[Exercise material]

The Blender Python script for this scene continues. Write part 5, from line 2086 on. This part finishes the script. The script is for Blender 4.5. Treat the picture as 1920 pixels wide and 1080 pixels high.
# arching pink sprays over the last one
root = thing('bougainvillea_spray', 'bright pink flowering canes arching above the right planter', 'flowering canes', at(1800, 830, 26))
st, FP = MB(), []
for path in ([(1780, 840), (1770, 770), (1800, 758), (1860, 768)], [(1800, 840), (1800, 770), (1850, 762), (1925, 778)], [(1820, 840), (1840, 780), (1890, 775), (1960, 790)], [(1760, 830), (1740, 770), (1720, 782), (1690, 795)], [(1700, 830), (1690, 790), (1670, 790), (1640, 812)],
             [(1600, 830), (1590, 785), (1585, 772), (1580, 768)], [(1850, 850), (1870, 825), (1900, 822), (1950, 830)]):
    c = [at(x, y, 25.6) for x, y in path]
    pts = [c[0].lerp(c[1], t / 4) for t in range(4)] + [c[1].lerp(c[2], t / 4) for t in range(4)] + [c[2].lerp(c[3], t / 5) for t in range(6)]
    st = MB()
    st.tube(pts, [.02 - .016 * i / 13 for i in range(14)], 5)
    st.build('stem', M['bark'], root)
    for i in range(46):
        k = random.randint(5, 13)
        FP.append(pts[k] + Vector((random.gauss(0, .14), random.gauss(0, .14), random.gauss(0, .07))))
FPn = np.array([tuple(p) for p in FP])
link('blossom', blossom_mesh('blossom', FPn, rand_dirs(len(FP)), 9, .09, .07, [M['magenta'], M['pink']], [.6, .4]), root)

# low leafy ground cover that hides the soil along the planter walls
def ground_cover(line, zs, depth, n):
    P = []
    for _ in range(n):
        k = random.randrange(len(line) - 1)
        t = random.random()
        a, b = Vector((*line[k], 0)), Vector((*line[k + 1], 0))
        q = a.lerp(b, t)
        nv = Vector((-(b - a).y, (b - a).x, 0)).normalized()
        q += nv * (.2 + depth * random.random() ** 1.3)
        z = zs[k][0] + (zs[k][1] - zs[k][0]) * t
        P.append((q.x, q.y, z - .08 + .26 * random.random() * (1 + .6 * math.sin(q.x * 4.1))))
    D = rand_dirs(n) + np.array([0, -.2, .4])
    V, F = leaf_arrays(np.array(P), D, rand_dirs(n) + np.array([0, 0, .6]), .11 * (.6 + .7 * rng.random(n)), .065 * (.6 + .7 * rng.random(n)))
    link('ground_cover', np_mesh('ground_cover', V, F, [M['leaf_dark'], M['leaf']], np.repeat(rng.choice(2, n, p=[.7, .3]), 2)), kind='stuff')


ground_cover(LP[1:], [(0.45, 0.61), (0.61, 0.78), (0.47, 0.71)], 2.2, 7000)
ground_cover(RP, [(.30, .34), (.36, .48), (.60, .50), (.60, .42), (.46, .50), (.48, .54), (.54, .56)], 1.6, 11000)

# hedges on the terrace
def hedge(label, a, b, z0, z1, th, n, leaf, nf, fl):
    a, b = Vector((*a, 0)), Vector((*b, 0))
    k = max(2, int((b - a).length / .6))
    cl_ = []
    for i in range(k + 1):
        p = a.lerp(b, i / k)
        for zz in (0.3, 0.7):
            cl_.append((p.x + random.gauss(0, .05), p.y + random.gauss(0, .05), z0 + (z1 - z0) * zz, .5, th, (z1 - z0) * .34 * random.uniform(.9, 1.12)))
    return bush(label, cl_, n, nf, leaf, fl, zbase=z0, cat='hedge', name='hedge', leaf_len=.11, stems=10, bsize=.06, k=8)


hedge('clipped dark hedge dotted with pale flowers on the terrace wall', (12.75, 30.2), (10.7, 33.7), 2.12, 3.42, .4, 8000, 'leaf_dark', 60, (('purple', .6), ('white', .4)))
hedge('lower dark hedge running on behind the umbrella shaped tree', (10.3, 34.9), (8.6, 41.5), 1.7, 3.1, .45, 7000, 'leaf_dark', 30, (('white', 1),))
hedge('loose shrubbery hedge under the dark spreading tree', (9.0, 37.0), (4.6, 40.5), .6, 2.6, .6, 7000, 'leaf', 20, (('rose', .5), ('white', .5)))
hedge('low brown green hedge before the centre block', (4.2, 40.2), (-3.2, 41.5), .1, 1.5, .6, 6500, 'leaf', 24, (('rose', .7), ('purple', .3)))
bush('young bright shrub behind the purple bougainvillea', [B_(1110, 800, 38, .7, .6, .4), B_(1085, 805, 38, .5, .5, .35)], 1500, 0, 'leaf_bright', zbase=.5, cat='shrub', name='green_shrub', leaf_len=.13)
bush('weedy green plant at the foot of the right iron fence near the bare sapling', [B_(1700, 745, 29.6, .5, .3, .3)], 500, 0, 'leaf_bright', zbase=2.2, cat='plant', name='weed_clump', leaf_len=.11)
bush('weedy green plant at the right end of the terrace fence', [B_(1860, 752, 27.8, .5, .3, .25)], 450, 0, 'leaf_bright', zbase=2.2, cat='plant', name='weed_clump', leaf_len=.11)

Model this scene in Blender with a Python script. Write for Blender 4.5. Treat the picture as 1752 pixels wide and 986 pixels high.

[Prompt]
Give back the opening line of the records above and every line after it, up to and including the one with "p=[.7, .3]), 2)), kind='stuff')", unchanged.

[Task output]
The Blender Python script for this scene continues. Write part 5, from line 2086 on. This part finishes the script. The script is for Blender 4.5. Treat the picture as 1920 pixels wide and 1080 pixels high.
# arching pink sprays over the last one
root = thing('bougainvillea_spray', 'bright pink flowering canes arching above the right planter', 'flowering canes', at(1800, 830, 26))
st, FP = MB(), []
for path in ([(1780, 840), (1770, 770), (1800, 758), (1860, 768)], [(1800, 840), (1800, 770), (1850, 762), (1925, 778)], [(1820, 840), (1840, 780), (1890, 775), (1960, 790)], [(1760, 830), (1740, 770), (1720, 782), (1690, 795)], [(1700, 830), (1690, 790), (1670, 790), (1640, 812)],
             [(1600, 830), (1590, 785), (1585, 772), (1580, 768)], [(1850, 850), (1870, 825), (1900, 822), (1950, 830)]):
    c = [at(x, y, 25.6) for x, y in path]
    pts = [c[0].lerp(c[1], t / 4) for t in range(4)] + [c[1].lerp(c[2], t / 4) for t in range(4)] + [c[2].lerp(c[3], t / 5) for t in range(6)]
    st = MB()
    st.tube(pts, [.02 - .016 * i / 13 for i in range(14)], 5)
    st.build('stem', M['bark'], root)
    for i in range(46):
        k = random.randint(5, 13)
        FP.append(pts[k] + Vector((random.gauss(0, .14), random.gauss(0, .14), random.gauss(0, .07))))
FPn = np.array([tuple(p) for p in FP])
link('blossom', blossom_mesh('blossom', FPn, rand_dirs(len(FP)), 9, .09, .07, [M['magenta'], M['pink']], [.6, .4]), root)

# low leafy ground cover that hides the soil along the planter walls
def ground_cover(line, zs, depth, n):
    P = []
    for _ in range(n):
        k = random.randrange(len(line) - 1)
        t = random.random()
        a, b = Vector((*line[k], 0)), Vector((*line[k + 1], 0))
        q = a.lerp(b, t)
        nv = Vector((-(b - a).y, (b - a).x, 0)).normalized()
        q += nv * (.2 + depth * random.random() ** 1.3)
        z = zs[k][0] + (zs[k][1] - zs[k][0]) * t
        P.append((q.x, q.y, z - .08 + .26 * random.random() * (1 + .6 * math.sin(q.x * 4.1))))
    D = rand_dirs(n) + np.array([0, -.2, .4])
    V, F = leaf_arrays(np.array(P), D, rand_dirs(n) + np.array([0, 0, .6]), .11 * (.6 + .7 * rng.random(n)), .065 * (.6 + .7 * rng.random(n)))
    link('ground_cover', np_mesh('ground_cover', V, F, [M['leaf_dark'], M['leaf']], np.repeat(rng.choice(2, n, p=[.7, .3]), 2)), kind='stuff')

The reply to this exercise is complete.